───── SUPPLIED MATERIAL

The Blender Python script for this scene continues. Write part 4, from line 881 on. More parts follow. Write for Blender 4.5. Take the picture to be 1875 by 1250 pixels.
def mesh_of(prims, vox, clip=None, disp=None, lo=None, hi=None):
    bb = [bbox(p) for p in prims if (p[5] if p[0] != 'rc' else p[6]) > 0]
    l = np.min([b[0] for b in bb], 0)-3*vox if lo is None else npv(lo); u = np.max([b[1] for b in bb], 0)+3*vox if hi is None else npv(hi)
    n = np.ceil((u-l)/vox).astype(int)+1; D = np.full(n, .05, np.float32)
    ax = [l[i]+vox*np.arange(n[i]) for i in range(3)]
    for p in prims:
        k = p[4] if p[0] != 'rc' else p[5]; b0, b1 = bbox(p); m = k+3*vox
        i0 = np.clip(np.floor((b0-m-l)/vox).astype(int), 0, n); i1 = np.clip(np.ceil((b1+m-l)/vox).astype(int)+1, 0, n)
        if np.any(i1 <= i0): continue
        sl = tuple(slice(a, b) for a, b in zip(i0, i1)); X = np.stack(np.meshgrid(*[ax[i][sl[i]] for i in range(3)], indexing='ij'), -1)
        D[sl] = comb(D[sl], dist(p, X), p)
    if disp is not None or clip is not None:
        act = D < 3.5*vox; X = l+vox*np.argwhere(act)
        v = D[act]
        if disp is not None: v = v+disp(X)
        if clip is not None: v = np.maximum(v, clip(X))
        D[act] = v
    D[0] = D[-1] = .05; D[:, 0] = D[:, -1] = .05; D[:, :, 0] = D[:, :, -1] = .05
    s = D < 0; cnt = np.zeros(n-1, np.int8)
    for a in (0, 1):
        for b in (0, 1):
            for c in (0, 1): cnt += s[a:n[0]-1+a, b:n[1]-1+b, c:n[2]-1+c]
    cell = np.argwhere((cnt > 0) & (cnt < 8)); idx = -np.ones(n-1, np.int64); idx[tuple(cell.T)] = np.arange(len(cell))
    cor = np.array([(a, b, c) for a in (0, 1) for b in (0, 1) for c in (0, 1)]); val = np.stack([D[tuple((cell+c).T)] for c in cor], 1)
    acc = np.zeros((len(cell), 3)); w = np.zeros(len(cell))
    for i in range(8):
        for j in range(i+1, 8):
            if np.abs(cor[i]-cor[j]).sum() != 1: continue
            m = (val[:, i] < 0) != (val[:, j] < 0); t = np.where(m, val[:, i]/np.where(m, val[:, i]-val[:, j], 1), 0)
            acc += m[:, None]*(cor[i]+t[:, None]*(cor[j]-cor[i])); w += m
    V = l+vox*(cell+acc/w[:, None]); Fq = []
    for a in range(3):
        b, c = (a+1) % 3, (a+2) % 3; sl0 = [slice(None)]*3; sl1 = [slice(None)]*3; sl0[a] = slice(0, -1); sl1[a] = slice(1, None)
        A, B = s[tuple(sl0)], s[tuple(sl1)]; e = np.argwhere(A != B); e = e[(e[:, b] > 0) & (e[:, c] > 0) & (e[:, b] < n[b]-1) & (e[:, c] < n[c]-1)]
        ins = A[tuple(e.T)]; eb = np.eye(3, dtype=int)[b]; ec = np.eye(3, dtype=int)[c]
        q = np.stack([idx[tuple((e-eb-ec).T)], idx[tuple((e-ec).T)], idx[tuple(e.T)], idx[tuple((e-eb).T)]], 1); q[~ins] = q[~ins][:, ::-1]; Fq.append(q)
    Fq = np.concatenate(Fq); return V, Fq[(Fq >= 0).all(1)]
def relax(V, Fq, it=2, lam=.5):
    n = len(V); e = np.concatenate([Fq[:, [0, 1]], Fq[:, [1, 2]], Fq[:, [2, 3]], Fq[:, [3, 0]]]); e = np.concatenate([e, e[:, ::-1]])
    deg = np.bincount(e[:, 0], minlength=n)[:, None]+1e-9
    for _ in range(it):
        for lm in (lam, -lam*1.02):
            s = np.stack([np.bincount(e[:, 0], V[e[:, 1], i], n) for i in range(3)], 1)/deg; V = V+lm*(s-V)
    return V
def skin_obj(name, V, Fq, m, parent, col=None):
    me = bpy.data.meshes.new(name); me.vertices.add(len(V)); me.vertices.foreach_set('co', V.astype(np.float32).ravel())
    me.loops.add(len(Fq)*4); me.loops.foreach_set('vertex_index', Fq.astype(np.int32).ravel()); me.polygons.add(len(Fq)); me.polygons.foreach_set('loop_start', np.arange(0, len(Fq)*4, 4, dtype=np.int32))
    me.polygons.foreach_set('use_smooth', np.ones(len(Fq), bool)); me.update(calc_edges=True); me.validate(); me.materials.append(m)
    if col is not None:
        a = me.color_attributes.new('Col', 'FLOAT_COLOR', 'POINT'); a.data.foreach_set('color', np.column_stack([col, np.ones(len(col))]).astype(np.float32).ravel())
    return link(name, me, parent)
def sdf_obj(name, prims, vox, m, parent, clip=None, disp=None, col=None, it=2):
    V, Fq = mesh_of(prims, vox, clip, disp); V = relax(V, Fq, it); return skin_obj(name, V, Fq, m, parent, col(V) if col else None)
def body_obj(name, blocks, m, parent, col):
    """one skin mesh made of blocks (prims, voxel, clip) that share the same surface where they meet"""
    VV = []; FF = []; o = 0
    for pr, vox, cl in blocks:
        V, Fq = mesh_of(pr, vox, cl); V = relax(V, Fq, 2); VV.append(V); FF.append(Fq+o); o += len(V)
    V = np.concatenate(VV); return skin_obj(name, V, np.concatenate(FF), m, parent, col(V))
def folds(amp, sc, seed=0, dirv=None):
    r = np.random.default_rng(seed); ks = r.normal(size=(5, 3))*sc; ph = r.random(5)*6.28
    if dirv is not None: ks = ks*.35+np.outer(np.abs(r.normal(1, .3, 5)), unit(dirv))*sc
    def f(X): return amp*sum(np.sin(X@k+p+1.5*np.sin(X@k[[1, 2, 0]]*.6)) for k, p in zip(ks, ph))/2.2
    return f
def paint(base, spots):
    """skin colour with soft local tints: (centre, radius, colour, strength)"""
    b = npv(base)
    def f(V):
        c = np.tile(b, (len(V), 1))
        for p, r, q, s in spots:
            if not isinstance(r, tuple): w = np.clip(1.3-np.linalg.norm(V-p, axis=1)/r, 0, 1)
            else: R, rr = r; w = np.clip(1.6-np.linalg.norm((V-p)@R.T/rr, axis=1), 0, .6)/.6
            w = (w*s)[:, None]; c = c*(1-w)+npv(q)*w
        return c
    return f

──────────

Repeat the lines above exactly.

The Blender Python script for this scene continues. Write part 4, from line 881 on. More parts follow. Write for Blender 4.5. Take the picture to be 1875 by 1250 pixels.
def mesh_of(prims, vox, clip=None, disp=None, lo=None, hi=None):
    bb = [bbox(p) for p in prims if (p[5] if p[0] != 'rc' else p[6]) > 0]
    l = np.min([b[0] for b in bb], 0)-3*vox if lo is None else npv(lo); u = np.max([b[1] for b in bb], 0)+3*vox if hi is None else npv(hi)
    n = np.ceil((u-l)/vox).astype(int)+1; D = np.full(n, .05, np.float32)
    ax = [l[i]+vox*np.arange(n[i]) for i in range(3)]
    for p in prims:
        k = p[4] if p[0] != 'rc' else p[5]; b0, b1 = bbox(p); m = k+3*vox
        i0 = np.clip(np.floor((b0-m-l)/vox).astype(int), 0, n); i1 = np.clip(np.ceil((b1+m-l)/vox).astype(int)+1, 0, n)
        if np.any(i1 <= i0): continue
        sl = tuple(slice(a, b) for a, b in zip(i0, i1)); X = np.stack(np.meshgrid(*[ax[i][sl[i]] for i in range(3)], indexing='ij'), -1)
        D[sl] = comb(D[sl], dist(p, X), p)
    if disp is not None or clip is not None:
        act = D < 3.5*vox; X = l+vox*np.argwhere(act)
        v = D[act]
        if disp is not None: v = v+disp(X)
        if clip is not None: v = np.maximum(v, clip(X))
        D[act] = v
    D[0] = D[-1] = .05; D[:, 0] = D[:, -1] = .05; D[:, :, 0] = D[:, :, -1] = .05
    s = D < 0; cnt = np.zeros(n-1, np.int8)
    for a in (0, 1):
        for b in (0, 1):
            for c in (0, 1): cnt += s[a:n[0]-1+a, b:n[1]-1+b, c:n[2]-1+c]
    cell = np.argwhere((cnt > 0) & (cnt < 8)); idx = -np.ones(n-1, np.int64); idx[tuple(cell.T)] = np.arange(len(cell))
    cor = np.array([(a, b, c) for a in (0, 1) for b in (0, 1) for c in (0, 1)]); val = np.stack([D[tuple((cell+c).T)] for c in cor], 1)
    acc = np.zeros((len(cell), 3)); w = np.zeros(len(cell))
    for i in range(8):
        for j in range(i+1, 8):
            if np.abs(cor[i]-cor[j]).sum() != 1: continue
            m = (val[:, i] < 0) != (val[:, j] < 0); t = np.where(m, val[:, i]/np.where(m, val[:, i]-val[:, j], 1), 0)
            acc += m[:, None]*(cor[i]+t[:, None]*(cor[j]-cor[i])); w += m
    V = l+vox*(cell+acc/w[:, None]); Fq = []
    for a in range(3):
        b, c = (a+1) % 3, (a+2) % 3; sl0 = [slice(None)]*3; sl1 = [slice(None)]*3; sl0[a] = slice(0, -1); sl1[a] = slice(1, None)
        A, B = s[tuple(sl0)], s[tuple(sl1)]; e = np.argwhere(A != B); e = e[(e[:, b] > 0) & (e[:, c] > 0) & (e[:, b] < n[b]-1) & (e[:, c] < n[c]-1)]
        ins = A[tuple(e.T)]; eb = np.eye(3, dtype=int)[b]; ec = np.eye(3, dtype=int)[c]
        q = np.stack([idx[tuple((e-eb-ec).T)], idx[tuple((e-ec).T)], idx[tuple(e.T)], idx[tuple((e-eb).T)]], 1); q[~ins] = q[~ins][:, ::-1]; Fq.append(q)
    Fq = np.concatenate(Fq); return V, Fq[(Fq >= 0).all(1)]
def relax(V, Fq, it=2, lam=.5):
    n = len(V); e = np.concatenate([Fq[:, [0, 1]], Fq[:, [1, 2]], Fq[:, [2, 3]], Fq[:, [3, 0]]]); e = np.concatenate([e, e[:, ::-1]])
    deg = np.bincount(e[:, 0], minlength=n)[:, None]+1e-9
    for _ in range(it):
        for lm in (lam, -lam*1.02):
            s = np.stack([np.bincount(e[:, 0], V[e[:, 1], i], n) for i in range(3)], 1)/deg; V = V+lm*(s-V)
    return V
def skin_obj(name, V, Fq, m, parent, col=None):
    me = bpy.data.meshes.new(name); me.vertices.add(len(V)); me.vertices.foreach_set('co', V.astype(np.float32).ravel())
    me.loops.add(len(Fq)*4); me.loops.foreach_set('vertex_index', Fq.astype(np.int32).ravel()); me.polygons.add(len(Fq)); me.polygons.foreach_set('loop_start', np.arange(0, len(Fq)*4, 4, dtype=np.int32))
    me.polygons.foreach_set('use_smooth', np.ones(len(Fq), bool)); me.update(calc_edges=True); me.validate(); me.materials.append(m)
    if col is not None:
        a = me.color_attributes.new('Col', 'FLOAT_COLOR', 'POINT'); a.data.foreach_set('color', np.column_stack([col, np.ones(len(col))]).astype(np.float32).ravel())
    return link(name, me, parent)
def sdf_obj(name, prims, vox, m, parent, clip=None, disp=None, col=None, it=2):
    V, Fq = mesh_of(prims, vox, clip, disp); V = relax(V, Fq, it); return skin_obj(name, V, Fq, m, parent, col(V) if col else None)
def body_obj(name, blocks, m, parent, col):
    """one skin mesh made of blocks (prims, voxel, clip) that share the same surface where they meet"""
    VV = []; FF = []; o = 0
    for pr, vox, cl in blocks:
        V, Fq = mesh_of(pr, vox, cl); V = relax(V, Fq, 2); VV.append(V); FF.append(Fq+o); o += len(V)
    V = np.concatenate(VV); return skin_obj(name, V, np.concatenate(FF), m, parent, col(V))
def folds(amp, sc, seed=0, dirv=None):
    r = np.random.default_rng(seed); ks = r.normal(size=(5, 3))*sc; ph = r.random(5)*6.28
    if dirv is not None: ks = ks*.35+np.outer(np.abs(r.normal(1, .3, 5)), unit(dirv))*sc
    def f(X): return amp*sum(np.sin(X@k+p+1.5*np.sin(X@k[[1, 2, 0]]*.6)) for k, p in zip(ks, ph))/2.2
    return f
def paint(base, spots):
    """skin colour with soft local tints: (centre, radius, colour, strength)"""
    b = npv(base)
    def f(V):
        c = np.tile(b, (len(V), 1))
        for p, r, q, s in spots:
            if not isinstance(r, tuple): w = np.clip(1.3-np.linalg.norm(V-p, axis=1)/r, 0, 1)
            else: R, rr = r; w = np.clip(1.6-np.linalg.norm((V-p)@R.T/rr, axis=1), 0, .6)/.6
            w = (w*s)[:, None]; c = c*(1-w)+npv(q)*w
        return c
    return f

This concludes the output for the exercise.